A high criminal court in Ankara will ask a number of foreign countries where 10 figures affiliated with the faith-based Gülen movement have taken refuge to extradite them to Turkey, according to the Anadolu news agency on Sunday.
According to Anadolu, the Ankara 4th High Criminal Court has prepared extradition requests to be sent to each country where these people are reportedly in exile.
The 10 Gülen-linked figures include businessman Akın İpek and Talip Büyük, who are reportedly in the UK; Nejdet Başaran, reported to be in Togo; Hamdullah Bayram Öztürk, said to be in Brazil; Mehmet Ali Büyükçelebi, Ahmet Kurucan and Ahmet Kara, who are believed to be in the US; and Ahmet Şahinalp and Mehmet Ali Şengül, reportedly in Germany.

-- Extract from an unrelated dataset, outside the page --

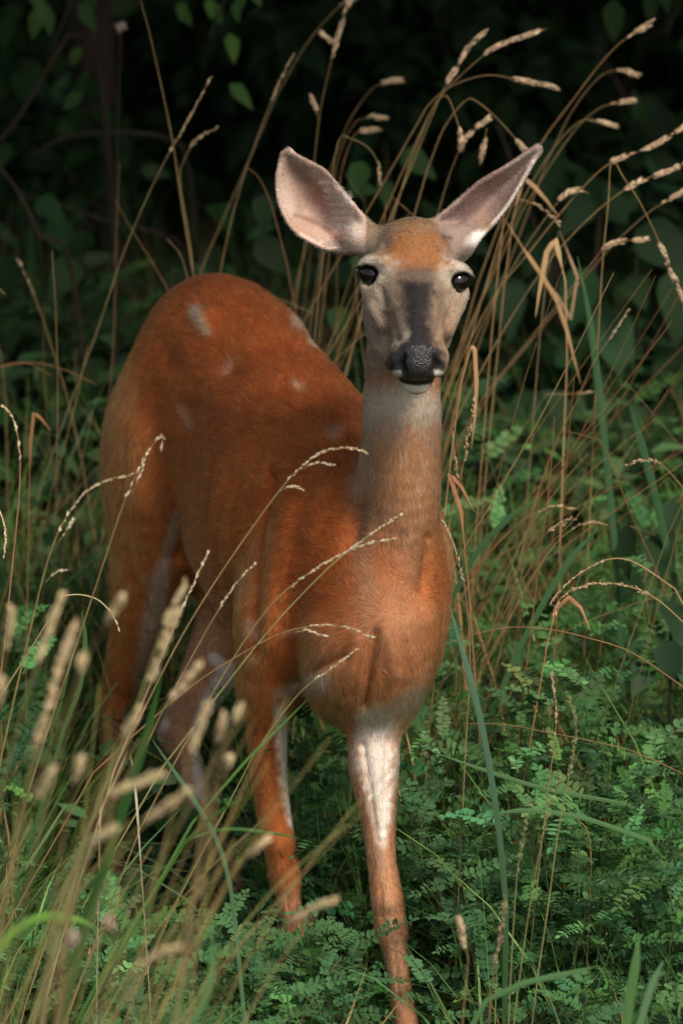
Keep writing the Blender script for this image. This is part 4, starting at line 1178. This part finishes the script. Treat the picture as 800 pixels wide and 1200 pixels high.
# ---- seed heads and stems behind the doe
BACKG = 'seeding grasses behind the doe'
for pts, y, hl, kind, side, lab in (
    ([(165, 0), (176, 42), (190, 105), (203, 170), (213, 240), (229, 335)], 1.05, 0, 'fine', (), 'tall straight bare stem rising from the doe\'s rump to the top edge'),
    ([(246, 92), (222, 138), (190, 195), (162, 255), (140, 310), (115, 385), (80, 480), (52, 560)], 1.0, .12, 'fine', (), 'long slanting stem crossing the straight bare stem left of the rump'),
    ([(254, 150), (232, 163), (217, 185), (211, 212), (222, 280), (228, 335)], 1.1, .05, 'loose', (), 'small hooked head beside the straight bare stem'),
    ([(344, 62), (322, 108), (300, 165), (280, 225), (266, 280), (256, 330)], 1.1, .08, 'fine', (), 'tall slanting stem rising from the doe\'s back, left of the left ear'),
    ([(288, 195), (303, 208), (316, 235), (326, 270), (336, 310)], 1.0, 0, 'fine', (), 'reddish bent stem curving under the left ear'),
    ([(140, 190), (138, 240), (136, 300), (133, 400), (128, 470)], 1.15, 0, 'fine', (), 'upright brown stem left of the rump'),
    ([(22, 305), (42, 350), (62, 410), (80, 470), (96, 540)], 1.2, .06, 'fine', (), 'faint stem leaning left at the left edge'),
    ([(136, 236), (155, 270), (180, 310), (200, 345)], 1.15, 0, 'fine', (), 'bent thin stem crossing the brown ones behind the rump'),
    ([(196, 280), (212, 300), (222, 335)], 1.0, 0, 'fine', (), 'short pale curved stem touching the rump'),
    ([(408, 5), (395, 45), (385, 85), (376, 125), (369, 180), (362, 250), (350, 330)], 1.1, .09, 'clumps', (((366, 118), (371, 130), (373, 142)), ((380, 42), (388, 50), (392, 58))), 'tall stem with clumped seeds, topmost at the upper middle'),
    ([(420, -5), (395, 10), (360, 50), (325, 110)], 1.4, .05, 'clumps', (), 'faint stem cut by the top edge above the left ear'),
    ([(466, 94), (450, 97), (432, 108), (405, 150), (380, 220), (350, 320)], 1.3, .045, 'clumps', (), 'dim seed head left of the arching pair above the doe'),
    ([(447, 138), (430, 138), (415, 145), (398, 180), (385, 240)], 1.3, .028, 'clumps', (), 'upper of the two small level seed tufts above the forehead'),
    ([(449, 152), (430, 153), (414, 160), (400, 200), (390, 260)], 1.25, .04, 'clumps', (), 'lower of the two small level seed tufts above the forehead'),
    ([(445, 214), (442, 190), (430, 172), (412, 163), (398, 162), (390, 200), (384, 260), (375, 330)], .95, .035, 'loose', (), 'bent over stem drooping between the ears'),
    ([(567, 38), (548, 56), (534, 80), (518, 108), (500, 150), (480, 200), (455, 260), (435, 320)], 1.0, .10, 'clumps', (), 'seed head leaning right, left of the topmost arching head'),
    ([(640, 34), (615, 42), (592, 50), (570, 62), (540, 88), (512, 118), (488, 165), (465, 215), (440, 275)], 1.0, .105, 'clumps', (), 'topmost arching seed head above the right ear'),
    ([(653, 104), (632, 98), (605, 93), (575, 88), (548, 93), (520, 106), (500, 125)], 1.0, .07, 'clumps', (), 'level drooping seed head just above the right ear tip'),
    ([(540, 172), (539, 158), (534, 138), (522, 112), (505, 130), (480, 190)], .95, .03, 'spike', (), 'small single seed tuft hanging above the right ear'),
    ([(568, 142), (552, 155), (540, 172), (530, 195), (520, 225), (510, 260)], .98, .06, 'clumps', (((562, 190), (566, 172), (570, 150)),), 'forked seed head right behind the base of the right ear'),
    ([(618, 180), (608, 168), (585, 142), (560, 120), (545, 118), (520, 150), (500, 200)], 1.0, .028, 'spike', (), 'stem bent sharply over with a tuft touching the right ear tip'),
    ([(760, 28), (742, 40), (724, 52), (700, 78), (670, 118), (640, 158), (615, 200), (590, 250), (560, 330)], 1.1, .055, 'clumps', (), 'single seed head nearest the upper right corner'),
    ([(742, 87), (722, 82), (700, 92), (670, 130), (640, 190)], 1.2, .028, 'clumps', (), 'small level tuft under the upper right seed head'),
    ([(738, 118), (716, 122), (700, 128), (675, 150), (640, 200), (610, 250)], 1.15, .045, 'clumps', (), 'middle tuft of the three stacked at the upper right'),
    ([(716, 146), (698, 142), (680, 142), (655, 165), (625, 210), (590, 280)], 1.1, .045, 'clumps', (), 'lowest tuft of the three stacked at the upper right'),
    ([(805, 146), (780, 162), (755, 175), (725, 186), (700, 202), (660, 245), (620, 295), (580, 345), (545, 410), (520, 470)], .9, .12, 'clumps', (), 'long stem with seeds reaching the right edge, upper of three'),
    ([(805, 190), (775, 203), (745, 214), (715, 234), (680, 265), (640, 310), (600, 370), (560, 440), (530, 500)], .85, .11, 'clumps', (), 'long stem with seeds reaching the right edge, second of three'),
    ([(805, 222), (782, 235), (758, 250), (720, 285), (680, 330), (630, 390), (580, 450)], 1.0, .05, 'clumps', (), 'long stem with seeds reaching the right edge, lowest of three'),
    ([(804, 362), (794, 338), (782, 310), (768, 275), (748, 235), (730, 208), (716, 188), (712, 240), (706, 300), (700, 400)], .75, .10, 'clumps', (), 'large nodding head hanging at the right edge'),
    ([(752, 281), (728, 283), (708, 291), (685, 318), (650, 360), (610, 410), (570, 460), (535, 520)], .85, .065, 'clumps', (), 'pale head standing level, right of the hanging blade'),
    ([(690, 226), (672, 224), (655, 235), (625, 275), (590, 330), (560, 390), (535, 450)], .9, .05, 'clumps', (), 'short pale head behind and right of the right ear'),
    ([(655, 262), (640, 248), (622, 238), (604, 236), (590, 265), (570, 330), (550, 400)], .8, .05, 'loose', (), 'pale bent tip curving down right of the right ear'),
    ([(690, 460), (660, 462), (640, 462)], 1.0, .02, 'fine', (), 'short level twig of straw right of the doe\'s eye'),
    ([(735, 364), (715, 395), (695, 425), (675, 470), (655, 510), (632, 570), (612, 640)], .7, .05, 'fine', (), 'grey straight stem leaning right below the broken blade'),
    ([(688, 532), (665, 558), (640, 590), (615, 625), (600, 660)], .5, 0, 'fine', (), 'thick straw leaning right in the middle right'),
    ([(665, 506), (690, 512), (705, 520), (722, 560), (742, 610), (765, 660), (790, 720)], .5, 0, 'fine', (), 'orange straw bent over at the right, falling toward the right edge'),
    ([(733, 546), (752, 539), (772, 543), (788, 558), (808, 582)], .35, .05, 'loose', (), 'pale arched tip entering from the right edge'),
    ([(670, 596), (650, 593), (630, 600), (605, 615), (570, 650)], .55, .05, 'fine', (), 'thin arched tip above the fern right of the breast'),
    ([(672, 607), (655, 615), (640, 625), (622, 645), (605, 690)], .45, .045, 'loose', (), 'feathery pale tip right of the breast'),
    ([(708, 614), (690, 612), (670, 620), (648, 640), (620, 680)], .5, .05, 'fine', (), 'second feathery tip, right of the first'),
    ([(648, 724), (655, 703), (672, 690), (700, 684), (735, 687), (770, 703), (806, 735)], .12, .15, 'loose', (), 'pale arch with drooping spikelets at the right, level with the breast'),
    ([(645, 706), (660, 688), (685, 668), (715, 655), (745, 660), (790, 690)], .2, .09, 'fine', (), 'thinner arch just above the pale drooping arch'),
    ([(520, 612), (530, 636), (538, 662), (545, 695), (549, 735), (550, 790), (546, 860)], -.05, .09, 'fine', (), 'slim stalk rising close along the right edge of the chest'),
    ([(556, 470), (550, 500), (545, 530), (538, 565), (528, 605), (522, 650)], .25, .09, 'loose', (), 'seeding stem rising close against the right side of the neck'),
    ([(536, 560), (532, 530), (530, 505)], .3, .03, 'loose', (), 'short pale tip beside the neck'),
    ([(530, 752), (560, 742), (600, 735), (645, 738), (690, 748), (740, 765), (800, 805)], -.05, 0, 'fine', (), 'long flat orange straw running right from the chest'),
    ([(545, 848), (590, 849), (640, 858), (690, 868), (745, 882), (810, 912)], -.15, 0, 'fine', (), 'long orange straw sloping down to the right edge below the flat one'),
    ([(646, 790), (651, 830), (650, 865), (645, 900), (640, 935)], -.2, .09, 'fine', (), 'upright pale seeding stem in the vetch at lower right'),
    ([(663, 812), (673, 838), (674, 865), (668, 900), (662, 930), (652, 985), (642, 1060), (630, 1140)], -.5, .12, 'loose', (), 'tall greenish sedge spike right of the pale upright stem'),
    ([(655, 912), (645, 945), (635, 980), (626, 1030), (616, 1090), (605, 1170)], -.6, .09, 'loose', (), 'middle greenish sedge spike at lower right'),
    ([(620, 945), (612, 985), (606, 1020), (602, 1070), (598, 1140)], -.6, .09, 'loose', (), 'left greenish sedge spike at lower right'),
    ([(592, 1050), (586, 1095), (578, 1140), (572, 1200)], -.9, .09, 'loose', (), 'near blurred sedge spike at the bottom, right of the left foreleg'),
    ([(538, 1080), (543, 1105), (548, 1125), (544, 1170)], -.9, .04, 'spike', (), 'stubby blurred spike right of the left foreleg at the bottom'),
    ([(664, 948), (676, 960), (688, 975), (692, 1010), (690, 1060)], -.2, 0, 'fine', (), 'yellow broken straw bent over in the vetch at lower right'),
    ([(397, 1125), (380, 1150), (365, 1175), (350, 1200)], -.5, 0, 'fine', (), 'pale straw leaning right at the bottom middle'),
    ([(6, 345), (-8, 330)], .6, 0, 'fine', (), 'pale broken tip at the left edge in the dark'),
    ([(60, 440), (30, 425), (0, 430), (-20, 450)], .9, 0, 'fine', (), 'arched brown straw at the left edge'),
    ([(112, 450), (80, 435), (40, 425), (-10, 432)], .95, 0, 'fine', (), 'nearly level brown straw left of the rump'),
):
    near = y < .3
    stalk(pts, y, lab, hl * 1.05, kind, (C_OLIVE if 'green' in lab else C_ORANGE if ('orange' in lab or 'brown' in lab or 'reddish' in lab) else C_STRAW),
          SEED_GREEN if 'greenish' in lab else (.56, .41, .26), .00105 if not near else .0011, .02, side, BACKG)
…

The Gülen-linked figures are facing charges of being a member or leader of a terror organization, disseminating the propaganda of a terror organization and financing a terror organization.
The Justice and Development Party (AKP) government and President Recep Tayyip Erdoğan have been referring to the Gülen movement as a terror organization despite any court decision recognizing the movement as such.
The AKP, which launched a war against the Gülen movement following the eruption of a corruption scandal in late 2013 in which senior government members were implicated, carried its ongoing crackdown on the movement and its sympathizers to a new level after a failed coup attempt on July 15 that killed 240 people and injured a thousand others.
Despite Turkish Islamic scholar Fethullah Gülen, whose views inspired the movement, and the movement having denied the accusation, Erdoğan — calling the coup attempt “a gift from God” — and the government launched a widespread purge aimed at cleansing sympathizers of the movement from within state institutions, dehumanizing its popular figures and putting them in custody.
More than 115,000 people have been purged from state bodies, in excess of 90,000 detained and over 39,000 have been arrested since the coup attempt. Arrestees include journalists, judges, prosecutors, police and military officers, academics, governors and even a comedian. Critics argue that lists of Gülen sympathizers were drawn up prior to the coup attempt.
Turkey is also seeking the extradition of Gülen from the US where he has been living in self-imposed exile since 1999.